As is clear from the early offers, the price of Burgundy 2020, and not just for the tiny production top wines of the region’s star producers and crus, is going to be high, even in the context of a region that has become a magnet for the world’s super rich.

The reason is simple enough: the frost-bitten, hail-battered, yield-shredding struggle that was 2021. With so many producers, at all levels, having a much-reduced (in some cases, disastrously so) crop, it’s clear that most have taken the decision to recoup the anticipated loss of funds from 2021 by adding a few digits to the price of their 2020s.

Of course, such is demand in Burgundy, this is a perfectly rational move, if not exactly welcome for impecunious Burgundy-lovers like me. But the stark juxtaposition of 2020’s graceful plenty with 2021’s miserly rations did make me wonder. Could – should? – the sharp swings in production from vintage to vintage that are already a feature of the climate crisis (and which are only likely to get more extreme) herald a shift away from the Burgundian obsession with the singular elsewhere in the word?

 

With so many producers having a much-reduced crop, it’s clear that most have taken the decision to recoup the anticipated loss from 2021 by adding a few digits to the price of their 2020s

It’s a question that many Europeans are asking as they count the cost of their empty tanks this winter. At times like this, the terroirism of Burgundy feels almost absurdly risky, or at least liable to offer a life of hair-raisingly stressful ups and downs – and the supposedly outdated classic model of another north eastern French wine region, Champagne, starts to look a whole lot more attractive.
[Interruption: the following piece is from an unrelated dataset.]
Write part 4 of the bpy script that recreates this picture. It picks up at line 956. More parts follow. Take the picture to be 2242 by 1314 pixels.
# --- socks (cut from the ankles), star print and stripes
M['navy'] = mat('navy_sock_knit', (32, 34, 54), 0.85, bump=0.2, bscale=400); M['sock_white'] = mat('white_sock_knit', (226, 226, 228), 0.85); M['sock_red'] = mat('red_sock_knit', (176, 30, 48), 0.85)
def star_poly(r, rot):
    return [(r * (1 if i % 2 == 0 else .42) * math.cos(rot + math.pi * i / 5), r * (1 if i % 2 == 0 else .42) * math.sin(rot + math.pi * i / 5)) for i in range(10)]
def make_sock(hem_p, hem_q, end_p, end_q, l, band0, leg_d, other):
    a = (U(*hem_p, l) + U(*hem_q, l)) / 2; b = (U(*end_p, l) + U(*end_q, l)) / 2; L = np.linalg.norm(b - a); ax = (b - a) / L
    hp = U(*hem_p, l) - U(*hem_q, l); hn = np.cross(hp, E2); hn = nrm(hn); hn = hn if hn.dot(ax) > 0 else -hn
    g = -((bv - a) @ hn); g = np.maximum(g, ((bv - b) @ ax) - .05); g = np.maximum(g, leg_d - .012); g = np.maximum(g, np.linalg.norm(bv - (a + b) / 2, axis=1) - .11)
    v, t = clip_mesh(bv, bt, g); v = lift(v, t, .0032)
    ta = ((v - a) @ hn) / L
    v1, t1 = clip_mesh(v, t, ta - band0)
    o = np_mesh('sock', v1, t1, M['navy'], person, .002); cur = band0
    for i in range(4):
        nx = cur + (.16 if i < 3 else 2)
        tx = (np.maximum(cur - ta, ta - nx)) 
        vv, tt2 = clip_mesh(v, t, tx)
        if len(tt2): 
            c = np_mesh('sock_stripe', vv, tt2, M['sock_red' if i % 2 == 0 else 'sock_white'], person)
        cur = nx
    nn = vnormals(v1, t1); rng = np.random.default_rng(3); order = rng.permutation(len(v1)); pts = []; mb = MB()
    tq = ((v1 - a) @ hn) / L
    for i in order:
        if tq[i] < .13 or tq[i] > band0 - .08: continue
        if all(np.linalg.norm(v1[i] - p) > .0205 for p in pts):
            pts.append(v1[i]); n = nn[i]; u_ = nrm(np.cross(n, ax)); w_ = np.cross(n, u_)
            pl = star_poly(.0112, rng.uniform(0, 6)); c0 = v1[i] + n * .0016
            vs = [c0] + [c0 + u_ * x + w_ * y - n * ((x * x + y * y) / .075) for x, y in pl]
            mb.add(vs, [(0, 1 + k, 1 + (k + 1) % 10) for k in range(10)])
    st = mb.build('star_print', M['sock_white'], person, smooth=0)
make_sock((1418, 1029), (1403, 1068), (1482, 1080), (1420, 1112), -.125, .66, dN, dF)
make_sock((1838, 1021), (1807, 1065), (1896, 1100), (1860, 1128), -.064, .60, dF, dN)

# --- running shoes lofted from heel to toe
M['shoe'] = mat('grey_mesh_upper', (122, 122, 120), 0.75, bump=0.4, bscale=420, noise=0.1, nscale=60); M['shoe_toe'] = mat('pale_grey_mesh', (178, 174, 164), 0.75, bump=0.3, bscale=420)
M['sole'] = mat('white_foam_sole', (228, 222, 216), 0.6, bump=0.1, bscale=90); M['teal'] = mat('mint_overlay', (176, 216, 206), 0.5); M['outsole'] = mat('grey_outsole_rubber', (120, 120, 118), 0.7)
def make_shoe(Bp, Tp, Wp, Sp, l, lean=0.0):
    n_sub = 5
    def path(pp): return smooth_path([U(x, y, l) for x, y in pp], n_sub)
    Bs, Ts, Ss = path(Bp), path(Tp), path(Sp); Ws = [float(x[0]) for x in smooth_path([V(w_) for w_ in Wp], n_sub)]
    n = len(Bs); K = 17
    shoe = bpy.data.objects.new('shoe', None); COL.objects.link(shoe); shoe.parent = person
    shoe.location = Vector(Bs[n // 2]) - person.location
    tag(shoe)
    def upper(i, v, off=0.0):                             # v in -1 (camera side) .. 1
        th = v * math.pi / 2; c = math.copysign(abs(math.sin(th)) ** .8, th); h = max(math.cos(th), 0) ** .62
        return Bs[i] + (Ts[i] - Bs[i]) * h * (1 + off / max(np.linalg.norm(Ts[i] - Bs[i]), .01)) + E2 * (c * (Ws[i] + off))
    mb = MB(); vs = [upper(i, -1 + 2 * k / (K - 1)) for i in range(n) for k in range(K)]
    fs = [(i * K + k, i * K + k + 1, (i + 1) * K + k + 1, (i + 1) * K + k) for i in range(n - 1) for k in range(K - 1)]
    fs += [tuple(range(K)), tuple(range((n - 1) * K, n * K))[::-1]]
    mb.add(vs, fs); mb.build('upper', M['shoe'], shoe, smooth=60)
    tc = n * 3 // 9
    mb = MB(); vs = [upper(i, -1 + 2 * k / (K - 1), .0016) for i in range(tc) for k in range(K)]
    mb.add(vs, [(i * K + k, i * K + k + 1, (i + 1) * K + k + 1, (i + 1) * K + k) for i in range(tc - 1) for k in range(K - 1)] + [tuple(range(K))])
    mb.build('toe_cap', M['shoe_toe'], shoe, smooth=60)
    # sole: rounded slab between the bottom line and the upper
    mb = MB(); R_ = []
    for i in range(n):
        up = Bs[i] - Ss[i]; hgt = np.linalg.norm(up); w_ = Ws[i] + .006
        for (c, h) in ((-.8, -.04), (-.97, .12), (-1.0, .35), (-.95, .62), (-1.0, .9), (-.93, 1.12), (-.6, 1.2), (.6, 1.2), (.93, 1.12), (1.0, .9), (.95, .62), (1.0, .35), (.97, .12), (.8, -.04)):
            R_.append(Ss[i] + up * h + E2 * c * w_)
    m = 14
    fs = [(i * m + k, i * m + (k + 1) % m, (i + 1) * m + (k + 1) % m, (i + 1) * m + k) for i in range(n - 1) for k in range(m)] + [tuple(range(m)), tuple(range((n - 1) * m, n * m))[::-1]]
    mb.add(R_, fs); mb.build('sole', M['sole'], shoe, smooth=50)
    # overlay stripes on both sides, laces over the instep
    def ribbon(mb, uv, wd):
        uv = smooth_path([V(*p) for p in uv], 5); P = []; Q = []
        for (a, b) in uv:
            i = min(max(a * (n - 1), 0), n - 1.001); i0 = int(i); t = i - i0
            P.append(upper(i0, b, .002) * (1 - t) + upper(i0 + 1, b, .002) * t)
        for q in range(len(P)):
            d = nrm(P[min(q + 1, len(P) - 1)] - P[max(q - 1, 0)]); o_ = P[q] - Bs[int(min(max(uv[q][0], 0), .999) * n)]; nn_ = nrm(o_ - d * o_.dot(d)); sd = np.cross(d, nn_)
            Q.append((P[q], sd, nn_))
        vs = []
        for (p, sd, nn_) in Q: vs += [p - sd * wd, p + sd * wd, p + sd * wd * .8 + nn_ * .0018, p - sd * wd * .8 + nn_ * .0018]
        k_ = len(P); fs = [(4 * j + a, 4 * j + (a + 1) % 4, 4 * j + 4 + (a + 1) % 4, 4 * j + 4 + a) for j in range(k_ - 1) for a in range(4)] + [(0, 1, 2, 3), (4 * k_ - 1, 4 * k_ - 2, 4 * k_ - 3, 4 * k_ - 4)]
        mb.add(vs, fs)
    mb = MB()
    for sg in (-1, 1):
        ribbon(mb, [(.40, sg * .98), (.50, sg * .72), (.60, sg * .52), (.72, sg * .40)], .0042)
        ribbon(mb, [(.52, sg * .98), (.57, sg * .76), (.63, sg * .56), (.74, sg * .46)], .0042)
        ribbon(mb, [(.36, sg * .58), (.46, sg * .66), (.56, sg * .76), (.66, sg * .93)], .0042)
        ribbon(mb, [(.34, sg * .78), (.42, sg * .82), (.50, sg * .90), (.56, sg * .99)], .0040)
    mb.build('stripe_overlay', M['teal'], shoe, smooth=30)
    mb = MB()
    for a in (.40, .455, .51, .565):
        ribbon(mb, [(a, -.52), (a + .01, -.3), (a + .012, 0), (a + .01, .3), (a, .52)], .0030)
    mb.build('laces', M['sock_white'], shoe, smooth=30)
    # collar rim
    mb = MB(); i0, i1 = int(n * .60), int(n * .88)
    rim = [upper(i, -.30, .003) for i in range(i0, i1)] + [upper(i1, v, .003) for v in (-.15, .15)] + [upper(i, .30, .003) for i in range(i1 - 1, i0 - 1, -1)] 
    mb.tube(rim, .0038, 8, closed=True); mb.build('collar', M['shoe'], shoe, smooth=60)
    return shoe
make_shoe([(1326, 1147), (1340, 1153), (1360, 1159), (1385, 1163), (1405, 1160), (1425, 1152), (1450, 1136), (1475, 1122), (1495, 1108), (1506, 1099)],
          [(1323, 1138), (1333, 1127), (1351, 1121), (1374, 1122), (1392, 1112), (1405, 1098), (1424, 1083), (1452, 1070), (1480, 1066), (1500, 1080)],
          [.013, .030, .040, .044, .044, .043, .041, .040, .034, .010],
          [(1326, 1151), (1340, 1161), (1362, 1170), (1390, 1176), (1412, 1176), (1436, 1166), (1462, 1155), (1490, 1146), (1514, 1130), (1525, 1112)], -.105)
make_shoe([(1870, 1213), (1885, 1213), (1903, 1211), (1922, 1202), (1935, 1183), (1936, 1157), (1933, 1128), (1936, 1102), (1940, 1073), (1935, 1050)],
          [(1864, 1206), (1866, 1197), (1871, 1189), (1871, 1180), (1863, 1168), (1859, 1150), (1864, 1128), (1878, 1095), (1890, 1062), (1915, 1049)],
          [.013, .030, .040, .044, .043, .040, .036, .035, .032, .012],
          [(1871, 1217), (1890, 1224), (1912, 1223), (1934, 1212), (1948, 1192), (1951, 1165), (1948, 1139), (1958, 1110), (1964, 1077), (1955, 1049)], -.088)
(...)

That model can be summarised as a celebration of the multiple over the singular. Developed at a time when Champagne was still at the margins of viticulture, long before the line of marginality was shoved 300 miles north by the bludgeon of global warming, Champagne’s houses made a virtue of the blend from the necessity of dealing with an unreliable climate.

The insurance policy was partly viticultural: spreading the risk across grape varieties and sub-regions in the knowledge that some years are better for Pinot from the Aube, others for Chardonnay from the Côtes des Blancs. But it was, famously, also temporal: putting away a substantial part of that bountiful vintage for a rainy year.

Of course, the direction of travel in Champagne during the 21st century has been similar to that taken all over the world: away from the traditional blending model towards something much more Burgundian. So much of the excitement in the region has been in the rise of single growers, working with single vineyards and plots in single vintages.

But I’m not the only person wondering if we’re about to see a reversal of that trend. The wine world already has its examples of fine wines that mix up space and time. Last year alone saw the launch of two very high-profile examples: Louis Roederer’s solera-based, “multi-vintage” replacement for Brut Premier, Collection 242, and the latest of Penfolds’ blend of five vintages of Grange, g5.

As more and more producers come to terms with the realities of a new severity of vintage variation, I reckon we’ll start seeing a lot more of these celebrations of the multiple, and a steady shift away from the singular.